C’est ici peut-être l’occasion naturelle de tirer quelque conclusion utile de ces recherches intéressantes qui ont ramené l’attention publique sur un des chrétiens les plus sincères et les plus illustres du grand siècle. Nous ne sommes point théologien; nous n’avons pas à prendre parti entre Bossuet et Malebranche, L’église d’ailleurs n’a point parlé, car la congrégation de l’Index n’est pas l’église et Malebranche n’a pas cru que la décision de ce tribunal l’obligeât à se rétracter. Il a pensé que des motifs temporels avaient pu avoir quelque part à cette affaire, et il s’est replié derrière la règle de l’église gallicane, qui veut que les décrets de l’Index n’aient point chez nous force de loi. A l’heure qu’il est, un ecclésiastique instruit, tel que l’honorable abbé Blampignon, jugerait-il utile de publier une édition complète de Malebranche (et nous espérons bien que cette édition fera partie de la publication si heureusement inaugurée des grands écrivains de la France), il n’y aurait à cette entreprise aucun inconvénient insurmontable[1]. Ainsi, même pour un chrétien docile aux décisions de l’église, le débat reste ouvert, à plus forte raison pour celui qui regarde cette question du côté purement philosophique, et s’interroge, en moraliste ami de la civilisation, sur le mouvement religieux du monde et sur la marche du christianisme à travers notre siècle agité. A ce point de vue, il y a ici une grave question. Les défenseurs naturels de la religion chrétienne sont en présence de deux grands faits : le progrès de la société civile, le progrès de la science. Pour parler surtout de celui-ci, il est assez clair que, depuis Copernic jusqu’à nos jours, en passant par Kepler, Galilée, Descartes, Newton, Laplace, Cuvier, Geoffroy Saint-Hilaire, l’univers se présente à l’esprit moderne comme régi par des lois qui, à chaque conquête nouvelle de l’observation et du calcul, paraissent plus constantes, plus générales, plus simples, plus harmonieuses. La face du cosmos s’agrandit et se simplifie. Les lois de notre univers sont celles de tous les mondes. Les différens règnes se rapprochent par des dégradations insensibles et des analogies cachées.
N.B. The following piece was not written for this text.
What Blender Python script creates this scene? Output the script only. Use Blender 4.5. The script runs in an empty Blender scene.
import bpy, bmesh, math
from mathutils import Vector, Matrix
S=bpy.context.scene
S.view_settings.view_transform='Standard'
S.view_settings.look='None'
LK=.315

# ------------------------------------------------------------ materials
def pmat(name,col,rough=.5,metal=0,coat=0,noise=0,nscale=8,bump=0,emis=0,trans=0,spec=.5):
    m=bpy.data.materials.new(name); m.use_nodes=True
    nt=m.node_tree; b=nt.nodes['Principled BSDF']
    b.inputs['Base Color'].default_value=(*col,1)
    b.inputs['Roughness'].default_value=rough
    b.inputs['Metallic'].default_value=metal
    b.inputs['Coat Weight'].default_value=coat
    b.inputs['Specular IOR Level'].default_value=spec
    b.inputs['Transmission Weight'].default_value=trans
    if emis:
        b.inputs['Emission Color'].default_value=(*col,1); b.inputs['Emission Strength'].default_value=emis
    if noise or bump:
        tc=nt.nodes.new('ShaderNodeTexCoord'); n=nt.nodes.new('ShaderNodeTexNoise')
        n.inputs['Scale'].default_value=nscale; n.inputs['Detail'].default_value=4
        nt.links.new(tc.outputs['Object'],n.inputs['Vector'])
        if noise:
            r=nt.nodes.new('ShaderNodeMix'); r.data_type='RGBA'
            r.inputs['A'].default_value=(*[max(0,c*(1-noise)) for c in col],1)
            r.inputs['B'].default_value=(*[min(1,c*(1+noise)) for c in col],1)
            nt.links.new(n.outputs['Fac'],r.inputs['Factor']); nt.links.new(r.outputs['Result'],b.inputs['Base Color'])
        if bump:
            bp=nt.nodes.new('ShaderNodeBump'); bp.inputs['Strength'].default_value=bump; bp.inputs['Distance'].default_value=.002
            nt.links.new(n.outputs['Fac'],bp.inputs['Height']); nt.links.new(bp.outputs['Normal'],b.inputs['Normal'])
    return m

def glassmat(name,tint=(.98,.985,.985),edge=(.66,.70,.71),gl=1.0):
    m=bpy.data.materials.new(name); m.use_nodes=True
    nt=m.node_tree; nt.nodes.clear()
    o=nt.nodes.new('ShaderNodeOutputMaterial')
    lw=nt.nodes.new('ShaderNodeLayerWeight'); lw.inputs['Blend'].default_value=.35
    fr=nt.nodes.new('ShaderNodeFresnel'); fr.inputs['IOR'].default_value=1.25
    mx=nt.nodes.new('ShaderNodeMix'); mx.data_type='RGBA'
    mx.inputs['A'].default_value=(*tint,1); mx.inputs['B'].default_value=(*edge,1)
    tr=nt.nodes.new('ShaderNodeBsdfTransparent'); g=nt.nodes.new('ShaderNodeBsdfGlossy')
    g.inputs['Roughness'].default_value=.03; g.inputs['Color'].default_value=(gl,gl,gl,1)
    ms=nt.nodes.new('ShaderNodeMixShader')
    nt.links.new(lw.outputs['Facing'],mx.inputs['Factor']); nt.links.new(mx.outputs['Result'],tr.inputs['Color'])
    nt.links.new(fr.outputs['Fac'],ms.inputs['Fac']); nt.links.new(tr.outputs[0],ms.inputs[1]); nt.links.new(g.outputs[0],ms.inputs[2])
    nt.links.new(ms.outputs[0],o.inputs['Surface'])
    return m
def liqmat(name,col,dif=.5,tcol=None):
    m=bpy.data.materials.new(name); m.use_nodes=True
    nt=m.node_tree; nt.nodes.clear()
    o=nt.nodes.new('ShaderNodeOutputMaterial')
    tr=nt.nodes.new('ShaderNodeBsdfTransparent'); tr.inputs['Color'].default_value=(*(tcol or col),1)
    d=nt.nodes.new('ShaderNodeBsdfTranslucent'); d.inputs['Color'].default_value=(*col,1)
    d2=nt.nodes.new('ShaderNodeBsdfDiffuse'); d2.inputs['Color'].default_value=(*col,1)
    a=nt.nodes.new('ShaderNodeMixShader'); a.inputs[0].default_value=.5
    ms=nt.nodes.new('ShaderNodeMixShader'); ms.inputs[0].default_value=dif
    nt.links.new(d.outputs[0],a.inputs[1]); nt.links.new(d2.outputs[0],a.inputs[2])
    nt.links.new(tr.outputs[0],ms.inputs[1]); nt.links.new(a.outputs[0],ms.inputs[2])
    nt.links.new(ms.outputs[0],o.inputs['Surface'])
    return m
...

Un même dessein, varié avec délicatesse, donne

  1. M. Blampignon a trouvé à l’Arsenal, dans les manuscrits du père Adry, une liste complète de tous les écrits de Malebranche, grands et petits traités, réponses et répliques à Arnaud, etc.; ce travail serait d’un grand secours à un éditeur sérieux des œuvres de Malebranche, car l’édition de MM. de Genoude et Lourdoueix ne compte pas, elle est trop incomplète et d’une exécution d’ailleurs trop négligée et trop défectueuse.